Wherever "pixels" appears in a line, copy that line.
============================================================
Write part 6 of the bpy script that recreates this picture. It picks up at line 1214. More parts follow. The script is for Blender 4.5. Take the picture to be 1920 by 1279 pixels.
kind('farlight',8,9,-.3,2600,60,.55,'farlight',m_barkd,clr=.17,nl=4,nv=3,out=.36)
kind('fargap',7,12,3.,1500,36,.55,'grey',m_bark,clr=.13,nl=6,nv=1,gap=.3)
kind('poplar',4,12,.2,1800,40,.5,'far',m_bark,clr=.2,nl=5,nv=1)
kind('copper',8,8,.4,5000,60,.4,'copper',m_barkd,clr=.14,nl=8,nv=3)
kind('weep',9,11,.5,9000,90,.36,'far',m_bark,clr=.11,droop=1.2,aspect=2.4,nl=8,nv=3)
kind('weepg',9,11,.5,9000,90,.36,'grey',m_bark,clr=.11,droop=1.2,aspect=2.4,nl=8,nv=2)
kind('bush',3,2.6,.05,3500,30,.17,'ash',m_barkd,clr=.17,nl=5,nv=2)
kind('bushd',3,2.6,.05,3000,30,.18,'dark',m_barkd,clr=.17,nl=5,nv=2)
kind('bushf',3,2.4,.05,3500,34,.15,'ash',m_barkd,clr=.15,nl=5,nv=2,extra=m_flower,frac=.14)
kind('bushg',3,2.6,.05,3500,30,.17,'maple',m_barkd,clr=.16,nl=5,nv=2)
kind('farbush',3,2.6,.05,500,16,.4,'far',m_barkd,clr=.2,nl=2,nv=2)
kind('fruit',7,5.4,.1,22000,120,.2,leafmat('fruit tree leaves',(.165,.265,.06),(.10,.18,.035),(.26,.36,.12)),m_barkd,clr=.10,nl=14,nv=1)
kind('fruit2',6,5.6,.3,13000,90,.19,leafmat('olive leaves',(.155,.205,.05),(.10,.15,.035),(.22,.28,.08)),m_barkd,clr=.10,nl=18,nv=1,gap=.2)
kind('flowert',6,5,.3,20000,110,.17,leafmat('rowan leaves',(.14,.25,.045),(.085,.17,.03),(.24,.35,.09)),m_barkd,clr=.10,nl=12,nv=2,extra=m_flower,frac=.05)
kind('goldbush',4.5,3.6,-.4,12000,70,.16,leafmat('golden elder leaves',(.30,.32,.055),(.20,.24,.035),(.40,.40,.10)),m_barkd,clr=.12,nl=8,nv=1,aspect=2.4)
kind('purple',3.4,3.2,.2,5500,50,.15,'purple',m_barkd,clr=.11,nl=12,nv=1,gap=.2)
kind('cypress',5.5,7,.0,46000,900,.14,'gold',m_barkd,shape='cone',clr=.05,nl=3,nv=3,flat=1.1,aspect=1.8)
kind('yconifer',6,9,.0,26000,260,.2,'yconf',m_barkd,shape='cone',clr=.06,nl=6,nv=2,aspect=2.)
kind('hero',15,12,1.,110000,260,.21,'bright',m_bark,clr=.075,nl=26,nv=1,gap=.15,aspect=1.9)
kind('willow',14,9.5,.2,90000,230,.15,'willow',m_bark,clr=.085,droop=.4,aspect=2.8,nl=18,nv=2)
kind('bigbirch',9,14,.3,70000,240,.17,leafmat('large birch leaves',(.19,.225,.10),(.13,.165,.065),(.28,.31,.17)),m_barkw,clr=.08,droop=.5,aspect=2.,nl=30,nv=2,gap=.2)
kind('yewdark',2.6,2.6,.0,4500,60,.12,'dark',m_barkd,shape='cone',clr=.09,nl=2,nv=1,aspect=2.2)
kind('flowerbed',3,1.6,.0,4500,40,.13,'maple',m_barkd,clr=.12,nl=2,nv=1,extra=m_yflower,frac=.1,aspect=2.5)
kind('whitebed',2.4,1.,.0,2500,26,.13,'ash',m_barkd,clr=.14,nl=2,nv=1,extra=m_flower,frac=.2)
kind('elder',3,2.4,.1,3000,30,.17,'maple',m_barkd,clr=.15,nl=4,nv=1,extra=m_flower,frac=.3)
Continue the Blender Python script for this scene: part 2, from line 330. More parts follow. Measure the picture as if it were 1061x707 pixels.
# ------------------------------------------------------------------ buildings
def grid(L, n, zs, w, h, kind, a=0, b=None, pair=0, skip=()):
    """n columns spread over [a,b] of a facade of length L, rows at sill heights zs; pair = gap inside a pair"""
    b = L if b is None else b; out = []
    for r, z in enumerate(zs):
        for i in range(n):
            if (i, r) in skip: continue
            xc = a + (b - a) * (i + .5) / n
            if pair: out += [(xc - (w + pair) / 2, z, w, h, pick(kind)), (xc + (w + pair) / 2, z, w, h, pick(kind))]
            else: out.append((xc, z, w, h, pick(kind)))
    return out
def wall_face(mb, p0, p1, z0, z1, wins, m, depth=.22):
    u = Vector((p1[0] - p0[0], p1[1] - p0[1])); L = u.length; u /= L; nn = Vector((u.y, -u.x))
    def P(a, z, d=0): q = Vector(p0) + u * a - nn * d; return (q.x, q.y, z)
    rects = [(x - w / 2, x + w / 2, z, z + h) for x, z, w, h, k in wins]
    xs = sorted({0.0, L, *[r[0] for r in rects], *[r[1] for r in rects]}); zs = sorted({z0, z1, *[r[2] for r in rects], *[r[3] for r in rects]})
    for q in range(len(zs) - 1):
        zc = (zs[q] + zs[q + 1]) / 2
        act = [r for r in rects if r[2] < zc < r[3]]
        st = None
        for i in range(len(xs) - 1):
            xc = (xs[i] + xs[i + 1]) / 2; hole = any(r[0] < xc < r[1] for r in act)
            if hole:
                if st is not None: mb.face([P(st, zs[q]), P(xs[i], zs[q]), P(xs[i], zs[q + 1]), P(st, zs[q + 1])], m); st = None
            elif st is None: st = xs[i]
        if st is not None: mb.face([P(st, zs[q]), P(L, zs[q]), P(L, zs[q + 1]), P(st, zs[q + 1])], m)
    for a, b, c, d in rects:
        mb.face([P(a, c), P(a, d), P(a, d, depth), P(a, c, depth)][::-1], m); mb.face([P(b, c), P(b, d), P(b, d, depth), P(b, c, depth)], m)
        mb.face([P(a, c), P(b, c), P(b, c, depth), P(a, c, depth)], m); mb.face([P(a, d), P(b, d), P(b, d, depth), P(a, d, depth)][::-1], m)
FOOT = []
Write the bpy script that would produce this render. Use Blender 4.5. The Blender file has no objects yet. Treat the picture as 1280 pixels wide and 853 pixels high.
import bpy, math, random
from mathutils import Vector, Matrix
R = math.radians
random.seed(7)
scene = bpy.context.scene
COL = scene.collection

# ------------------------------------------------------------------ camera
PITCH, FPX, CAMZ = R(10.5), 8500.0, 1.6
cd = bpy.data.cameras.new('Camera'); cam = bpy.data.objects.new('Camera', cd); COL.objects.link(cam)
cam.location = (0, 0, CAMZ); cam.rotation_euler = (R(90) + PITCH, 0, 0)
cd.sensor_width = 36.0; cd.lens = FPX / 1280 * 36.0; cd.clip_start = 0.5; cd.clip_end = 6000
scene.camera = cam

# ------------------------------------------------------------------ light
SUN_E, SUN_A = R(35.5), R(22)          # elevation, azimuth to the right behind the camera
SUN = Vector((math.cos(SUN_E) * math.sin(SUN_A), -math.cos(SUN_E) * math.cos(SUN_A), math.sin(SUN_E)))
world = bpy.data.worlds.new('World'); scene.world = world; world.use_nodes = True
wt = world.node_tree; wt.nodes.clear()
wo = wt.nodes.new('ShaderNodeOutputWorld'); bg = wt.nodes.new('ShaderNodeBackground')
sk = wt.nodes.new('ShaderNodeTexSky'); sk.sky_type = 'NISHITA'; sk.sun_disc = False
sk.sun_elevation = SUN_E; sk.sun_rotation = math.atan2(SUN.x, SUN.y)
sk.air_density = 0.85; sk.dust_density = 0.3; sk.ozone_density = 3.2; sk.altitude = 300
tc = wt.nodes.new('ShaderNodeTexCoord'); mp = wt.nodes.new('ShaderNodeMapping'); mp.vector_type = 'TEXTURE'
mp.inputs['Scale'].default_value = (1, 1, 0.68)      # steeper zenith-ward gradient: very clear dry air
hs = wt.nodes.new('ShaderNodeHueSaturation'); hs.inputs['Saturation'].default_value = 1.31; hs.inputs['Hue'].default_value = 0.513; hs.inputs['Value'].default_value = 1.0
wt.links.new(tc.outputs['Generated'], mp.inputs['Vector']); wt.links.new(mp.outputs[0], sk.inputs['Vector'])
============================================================
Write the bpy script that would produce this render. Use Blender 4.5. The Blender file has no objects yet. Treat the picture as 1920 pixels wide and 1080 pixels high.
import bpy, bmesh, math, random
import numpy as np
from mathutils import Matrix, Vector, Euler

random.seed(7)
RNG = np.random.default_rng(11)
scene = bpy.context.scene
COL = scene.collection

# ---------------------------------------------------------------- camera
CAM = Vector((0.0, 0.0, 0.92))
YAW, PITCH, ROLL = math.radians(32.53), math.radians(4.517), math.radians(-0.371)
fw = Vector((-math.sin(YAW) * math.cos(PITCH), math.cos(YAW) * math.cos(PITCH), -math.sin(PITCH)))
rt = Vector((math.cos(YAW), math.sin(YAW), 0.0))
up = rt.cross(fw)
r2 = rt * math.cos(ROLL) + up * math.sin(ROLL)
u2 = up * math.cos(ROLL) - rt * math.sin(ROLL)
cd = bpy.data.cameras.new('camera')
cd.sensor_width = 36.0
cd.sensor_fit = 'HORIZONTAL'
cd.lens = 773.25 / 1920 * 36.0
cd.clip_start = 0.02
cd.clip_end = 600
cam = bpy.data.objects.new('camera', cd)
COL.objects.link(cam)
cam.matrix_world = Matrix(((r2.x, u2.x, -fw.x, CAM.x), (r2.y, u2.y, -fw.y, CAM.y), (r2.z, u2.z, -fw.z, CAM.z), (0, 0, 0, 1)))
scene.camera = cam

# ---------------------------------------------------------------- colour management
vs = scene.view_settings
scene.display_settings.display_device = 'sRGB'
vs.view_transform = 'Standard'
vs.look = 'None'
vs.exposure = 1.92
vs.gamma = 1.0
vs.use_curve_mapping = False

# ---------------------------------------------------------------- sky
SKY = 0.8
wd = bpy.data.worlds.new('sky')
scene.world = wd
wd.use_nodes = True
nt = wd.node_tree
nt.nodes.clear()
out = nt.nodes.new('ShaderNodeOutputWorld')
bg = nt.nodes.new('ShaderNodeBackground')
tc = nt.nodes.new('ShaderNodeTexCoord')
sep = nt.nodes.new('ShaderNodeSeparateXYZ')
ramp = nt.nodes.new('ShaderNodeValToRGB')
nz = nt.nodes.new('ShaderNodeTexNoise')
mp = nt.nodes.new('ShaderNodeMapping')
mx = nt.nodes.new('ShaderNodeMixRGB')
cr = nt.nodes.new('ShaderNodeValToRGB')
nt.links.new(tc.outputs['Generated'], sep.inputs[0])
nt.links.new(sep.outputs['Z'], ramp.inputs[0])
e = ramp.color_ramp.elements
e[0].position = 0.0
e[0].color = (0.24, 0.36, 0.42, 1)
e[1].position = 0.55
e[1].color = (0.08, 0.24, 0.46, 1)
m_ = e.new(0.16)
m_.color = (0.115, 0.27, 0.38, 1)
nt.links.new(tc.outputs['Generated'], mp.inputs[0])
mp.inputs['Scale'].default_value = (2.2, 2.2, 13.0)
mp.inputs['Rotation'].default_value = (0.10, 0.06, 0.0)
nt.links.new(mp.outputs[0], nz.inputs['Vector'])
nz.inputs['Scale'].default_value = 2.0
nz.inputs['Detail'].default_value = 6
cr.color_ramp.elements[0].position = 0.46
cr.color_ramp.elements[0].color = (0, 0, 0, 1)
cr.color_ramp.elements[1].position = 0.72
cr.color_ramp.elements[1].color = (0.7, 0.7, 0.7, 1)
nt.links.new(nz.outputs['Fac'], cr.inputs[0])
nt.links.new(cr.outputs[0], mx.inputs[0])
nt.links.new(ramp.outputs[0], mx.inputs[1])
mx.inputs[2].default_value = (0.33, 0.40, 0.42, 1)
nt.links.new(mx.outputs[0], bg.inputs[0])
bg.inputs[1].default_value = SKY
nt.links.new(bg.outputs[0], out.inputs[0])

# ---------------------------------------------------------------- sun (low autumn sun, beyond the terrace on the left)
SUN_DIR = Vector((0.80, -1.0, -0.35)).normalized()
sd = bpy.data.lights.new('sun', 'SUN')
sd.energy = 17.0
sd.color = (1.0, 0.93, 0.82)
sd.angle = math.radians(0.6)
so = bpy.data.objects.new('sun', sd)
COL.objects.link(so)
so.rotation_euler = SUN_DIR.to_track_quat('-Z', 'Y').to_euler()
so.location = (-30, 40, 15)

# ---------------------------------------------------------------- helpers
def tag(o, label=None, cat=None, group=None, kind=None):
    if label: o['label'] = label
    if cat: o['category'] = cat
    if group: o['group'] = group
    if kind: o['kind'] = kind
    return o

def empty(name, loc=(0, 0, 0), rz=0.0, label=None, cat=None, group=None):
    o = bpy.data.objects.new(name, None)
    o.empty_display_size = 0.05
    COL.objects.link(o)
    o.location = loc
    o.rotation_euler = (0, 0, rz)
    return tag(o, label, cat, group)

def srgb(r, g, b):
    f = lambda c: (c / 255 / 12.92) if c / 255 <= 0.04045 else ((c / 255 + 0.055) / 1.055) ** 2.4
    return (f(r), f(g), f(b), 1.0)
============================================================
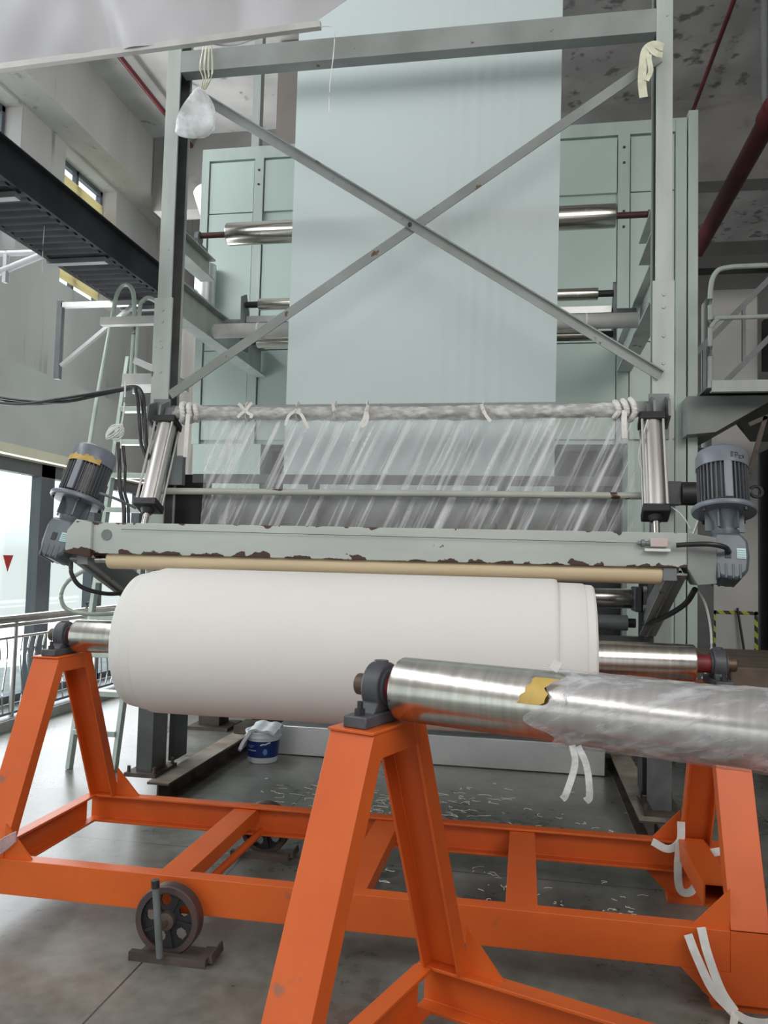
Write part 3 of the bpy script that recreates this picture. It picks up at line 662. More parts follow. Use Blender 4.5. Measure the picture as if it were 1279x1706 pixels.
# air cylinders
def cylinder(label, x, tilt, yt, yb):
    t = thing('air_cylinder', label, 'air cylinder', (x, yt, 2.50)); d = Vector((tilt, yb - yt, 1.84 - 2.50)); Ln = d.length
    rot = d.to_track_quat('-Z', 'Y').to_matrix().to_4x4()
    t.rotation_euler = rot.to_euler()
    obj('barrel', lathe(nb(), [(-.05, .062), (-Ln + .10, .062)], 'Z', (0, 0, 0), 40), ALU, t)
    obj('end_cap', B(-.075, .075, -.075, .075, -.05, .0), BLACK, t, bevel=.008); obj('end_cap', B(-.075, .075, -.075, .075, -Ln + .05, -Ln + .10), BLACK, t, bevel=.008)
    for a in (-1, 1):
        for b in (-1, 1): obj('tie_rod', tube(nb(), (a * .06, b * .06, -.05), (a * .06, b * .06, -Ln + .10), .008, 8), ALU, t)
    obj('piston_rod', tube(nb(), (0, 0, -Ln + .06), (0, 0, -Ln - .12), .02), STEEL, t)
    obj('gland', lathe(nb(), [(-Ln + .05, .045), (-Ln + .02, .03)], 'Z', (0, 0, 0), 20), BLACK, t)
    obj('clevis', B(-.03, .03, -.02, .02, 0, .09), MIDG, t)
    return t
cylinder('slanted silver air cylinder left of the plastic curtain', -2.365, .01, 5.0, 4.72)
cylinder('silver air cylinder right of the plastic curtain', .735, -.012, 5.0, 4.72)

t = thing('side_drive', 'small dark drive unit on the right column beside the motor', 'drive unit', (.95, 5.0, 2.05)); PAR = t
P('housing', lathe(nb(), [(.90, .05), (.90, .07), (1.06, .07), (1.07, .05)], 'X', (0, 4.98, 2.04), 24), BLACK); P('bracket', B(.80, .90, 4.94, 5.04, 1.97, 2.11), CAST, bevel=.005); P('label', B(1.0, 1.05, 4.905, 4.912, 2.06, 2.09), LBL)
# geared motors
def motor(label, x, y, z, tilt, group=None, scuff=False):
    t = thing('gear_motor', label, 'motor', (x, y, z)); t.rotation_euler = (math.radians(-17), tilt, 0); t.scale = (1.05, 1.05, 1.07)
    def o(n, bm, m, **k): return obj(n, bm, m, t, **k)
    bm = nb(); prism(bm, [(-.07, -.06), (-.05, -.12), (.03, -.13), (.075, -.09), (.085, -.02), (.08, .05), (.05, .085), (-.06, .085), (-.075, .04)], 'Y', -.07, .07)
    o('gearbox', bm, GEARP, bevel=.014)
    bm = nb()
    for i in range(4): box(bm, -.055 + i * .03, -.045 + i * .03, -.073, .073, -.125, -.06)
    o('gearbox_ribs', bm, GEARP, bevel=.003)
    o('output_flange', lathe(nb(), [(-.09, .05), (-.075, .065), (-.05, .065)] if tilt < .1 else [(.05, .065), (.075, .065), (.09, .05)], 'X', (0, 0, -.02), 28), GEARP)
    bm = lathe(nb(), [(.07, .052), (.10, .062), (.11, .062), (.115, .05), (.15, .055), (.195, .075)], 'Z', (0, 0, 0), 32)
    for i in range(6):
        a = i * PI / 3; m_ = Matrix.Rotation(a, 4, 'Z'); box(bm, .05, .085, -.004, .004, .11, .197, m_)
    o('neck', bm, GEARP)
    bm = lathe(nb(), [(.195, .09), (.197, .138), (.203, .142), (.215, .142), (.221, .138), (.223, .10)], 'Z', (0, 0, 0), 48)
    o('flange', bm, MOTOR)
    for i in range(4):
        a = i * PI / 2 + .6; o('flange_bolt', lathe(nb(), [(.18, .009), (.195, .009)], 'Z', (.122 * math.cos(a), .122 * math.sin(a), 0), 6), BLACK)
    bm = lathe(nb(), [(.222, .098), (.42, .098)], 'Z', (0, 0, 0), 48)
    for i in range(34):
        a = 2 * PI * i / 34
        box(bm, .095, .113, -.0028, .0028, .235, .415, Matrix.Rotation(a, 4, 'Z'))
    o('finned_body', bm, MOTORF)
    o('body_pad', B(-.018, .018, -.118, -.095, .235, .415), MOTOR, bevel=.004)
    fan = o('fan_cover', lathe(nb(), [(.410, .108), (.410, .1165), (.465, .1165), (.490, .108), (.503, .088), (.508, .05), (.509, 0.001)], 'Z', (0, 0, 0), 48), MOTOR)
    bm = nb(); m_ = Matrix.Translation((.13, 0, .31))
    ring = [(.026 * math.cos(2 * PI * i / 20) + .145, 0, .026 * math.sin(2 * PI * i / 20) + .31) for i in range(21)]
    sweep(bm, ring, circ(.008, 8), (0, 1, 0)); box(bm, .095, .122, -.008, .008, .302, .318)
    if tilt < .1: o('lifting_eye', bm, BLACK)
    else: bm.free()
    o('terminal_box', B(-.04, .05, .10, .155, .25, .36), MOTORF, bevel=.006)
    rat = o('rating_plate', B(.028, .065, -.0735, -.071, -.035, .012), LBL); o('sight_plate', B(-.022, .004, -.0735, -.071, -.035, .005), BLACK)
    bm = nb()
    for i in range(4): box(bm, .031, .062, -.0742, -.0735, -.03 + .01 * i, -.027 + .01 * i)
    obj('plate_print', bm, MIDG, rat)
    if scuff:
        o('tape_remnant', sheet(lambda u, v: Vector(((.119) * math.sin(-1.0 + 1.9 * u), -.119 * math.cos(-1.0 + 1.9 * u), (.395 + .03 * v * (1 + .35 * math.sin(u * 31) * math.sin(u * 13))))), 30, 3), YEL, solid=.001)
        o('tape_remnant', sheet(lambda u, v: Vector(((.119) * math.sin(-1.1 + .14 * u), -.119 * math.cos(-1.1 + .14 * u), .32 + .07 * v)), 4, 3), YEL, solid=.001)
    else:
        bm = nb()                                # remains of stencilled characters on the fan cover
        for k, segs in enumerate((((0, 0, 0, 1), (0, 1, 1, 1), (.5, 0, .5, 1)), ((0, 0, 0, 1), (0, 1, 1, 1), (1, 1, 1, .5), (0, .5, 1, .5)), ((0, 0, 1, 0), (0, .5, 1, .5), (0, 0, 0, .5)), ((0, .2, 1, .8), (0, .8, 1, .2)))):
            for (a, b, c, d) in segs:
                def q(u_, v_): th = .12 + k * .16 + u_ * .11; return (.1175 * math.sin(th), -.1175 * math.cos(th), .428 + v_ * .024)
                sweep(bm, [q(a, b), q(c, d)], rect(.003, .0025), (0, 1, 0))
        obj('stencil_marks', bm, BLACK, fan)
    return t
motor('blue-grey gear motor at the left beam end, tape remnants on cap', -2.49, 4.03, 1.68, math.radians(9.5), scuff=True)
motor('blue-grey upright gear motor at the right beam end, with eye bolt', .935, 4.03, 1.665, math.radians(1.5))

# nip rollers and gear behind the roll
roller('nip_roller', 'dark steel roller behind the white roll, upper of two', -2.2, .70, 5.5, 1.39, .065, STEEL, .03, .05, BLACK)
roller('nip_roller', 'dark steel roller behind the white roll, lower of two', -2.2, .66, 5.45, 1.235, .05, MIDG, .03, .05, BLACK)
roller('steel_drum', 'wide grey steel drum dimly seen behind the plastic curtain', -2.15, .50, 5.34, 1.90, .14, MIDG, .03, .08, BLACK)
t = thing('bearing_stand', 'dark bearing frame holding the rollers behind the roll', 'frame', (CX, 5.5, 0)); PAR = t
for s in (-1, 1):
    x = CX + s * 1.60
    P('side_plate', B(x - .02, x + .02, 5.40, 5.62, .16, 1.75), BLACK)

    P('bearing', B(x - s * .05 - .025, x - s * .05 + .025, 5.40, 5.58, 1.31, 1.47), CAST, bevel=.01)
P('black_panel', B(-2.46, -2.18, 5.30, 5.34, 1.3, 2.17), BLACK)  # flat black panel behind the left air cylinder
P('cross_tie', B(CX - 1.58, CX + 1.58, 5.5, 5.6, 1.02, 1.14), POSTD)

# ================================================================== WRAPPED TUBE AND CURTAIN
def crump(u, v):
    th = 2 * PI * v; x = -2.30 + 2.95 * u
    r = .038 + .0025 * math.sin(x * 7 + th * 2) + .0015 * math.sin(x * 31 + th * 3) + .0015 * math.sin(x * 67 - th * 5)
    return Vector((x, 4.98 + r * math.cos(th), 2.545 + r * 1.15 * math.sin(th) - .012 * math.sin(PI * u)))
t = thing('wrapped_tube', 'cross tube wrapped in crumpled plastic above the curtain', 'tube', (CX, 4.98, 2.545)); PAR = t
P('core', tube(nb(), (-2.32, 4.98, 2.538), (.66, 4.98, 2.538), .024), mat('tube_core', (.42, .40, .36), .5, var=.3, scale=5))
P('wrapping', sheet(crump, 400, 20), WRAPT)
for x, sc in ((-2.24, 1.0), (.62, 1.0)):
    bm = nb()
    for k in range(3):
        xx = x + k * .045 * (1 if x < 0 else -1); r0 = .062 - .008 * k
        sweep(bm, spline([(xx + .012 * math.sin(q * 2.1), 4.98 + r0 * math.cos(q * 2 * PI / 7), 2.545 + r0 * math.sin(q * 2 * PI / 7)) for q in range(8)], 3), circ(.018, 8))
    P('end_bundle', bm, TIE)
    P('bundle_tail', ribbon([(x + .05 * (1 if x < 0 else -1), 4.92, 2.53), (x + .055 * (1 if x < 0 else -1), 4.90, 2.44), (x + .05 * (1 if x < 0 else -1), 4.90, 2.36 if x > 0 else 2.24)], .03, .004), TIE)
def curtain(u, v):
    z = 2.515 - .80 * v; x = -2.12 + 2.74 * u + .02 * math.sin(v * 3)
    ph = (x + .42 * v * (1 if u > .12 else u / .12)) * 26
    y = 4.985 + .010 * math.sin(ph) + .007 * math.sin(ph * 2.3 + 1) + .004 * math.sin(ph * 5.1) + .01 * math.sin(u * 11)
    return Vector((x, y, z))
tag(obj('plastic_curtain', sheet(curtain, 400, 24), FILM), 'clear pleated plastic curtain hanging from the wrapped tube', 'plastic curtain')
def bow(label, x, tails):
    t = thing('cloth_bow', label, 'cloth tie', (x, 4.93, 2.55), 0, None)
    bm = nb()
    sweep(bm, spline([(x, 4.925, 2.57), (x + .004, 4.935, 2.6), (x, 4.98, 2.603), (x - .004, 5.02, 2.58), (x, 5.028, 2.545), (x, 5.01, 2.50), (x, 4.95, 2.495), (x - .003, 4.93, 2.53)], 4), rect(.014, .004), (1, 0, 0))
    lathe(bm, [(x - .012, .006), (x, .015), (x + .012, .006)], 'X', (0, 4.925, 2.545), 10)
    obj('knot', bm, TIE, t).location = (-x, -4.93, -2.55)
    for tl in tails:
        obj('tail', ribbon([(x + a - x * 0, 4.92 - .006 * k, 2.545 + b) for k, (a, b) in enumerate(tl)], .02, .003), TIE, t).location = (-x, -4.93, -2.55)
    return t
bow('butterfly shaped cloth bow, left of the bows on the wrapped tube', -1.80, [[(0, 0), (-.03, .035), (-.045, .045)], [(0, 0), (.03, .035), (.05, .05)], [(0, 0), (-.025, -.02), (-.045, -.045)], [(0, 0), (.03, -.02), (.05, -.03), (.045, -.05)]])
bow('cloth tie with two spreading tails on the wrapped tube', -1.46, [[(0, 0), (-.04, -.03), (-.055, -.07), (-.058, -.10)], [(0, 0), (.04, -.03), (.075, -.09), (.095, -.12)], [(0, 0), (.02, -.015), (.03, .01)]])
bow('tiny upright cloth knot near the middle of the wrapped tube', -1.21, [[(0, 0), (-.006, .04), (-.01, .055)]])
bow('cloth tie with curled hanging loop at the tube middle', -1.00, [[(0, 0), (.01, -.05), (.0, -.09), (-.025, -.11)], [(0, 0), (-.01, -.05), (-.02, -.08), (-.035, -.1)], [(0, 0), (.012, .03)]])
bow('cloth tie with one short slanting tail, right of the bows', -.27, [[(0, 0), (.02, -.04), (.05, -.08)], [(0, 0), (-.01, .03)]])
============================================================
Response:
Write part 6 of the bpy script that recreates this picture. It picks up at line 1214. More parts follow. The script is for Blender 4.5. Take the picture to be 1920 by 1279 pixels.
Continue the Blender Python script for this scene: part 2, from line 330. More parts follow. Measure the picture as if it were 1061x707 pixels.
Write the bpy script that would produce this render. Use Blender 4.5. The Blender file has no objects yet. Treat the picture as 1280 pixels wide and 853 pixels high.
Write the bpy script that would produce this render. Use Blender 4.5. The Blender file has no objects yet. Treat the picture as 1920 pixels wide and 1080 pixels high.
Write part 3 of the bpy script that recreates this picture. It picks up at line 662. More parts follow. Use Blender 4.5. Measure the picture as if it were 1279x1706 pixels.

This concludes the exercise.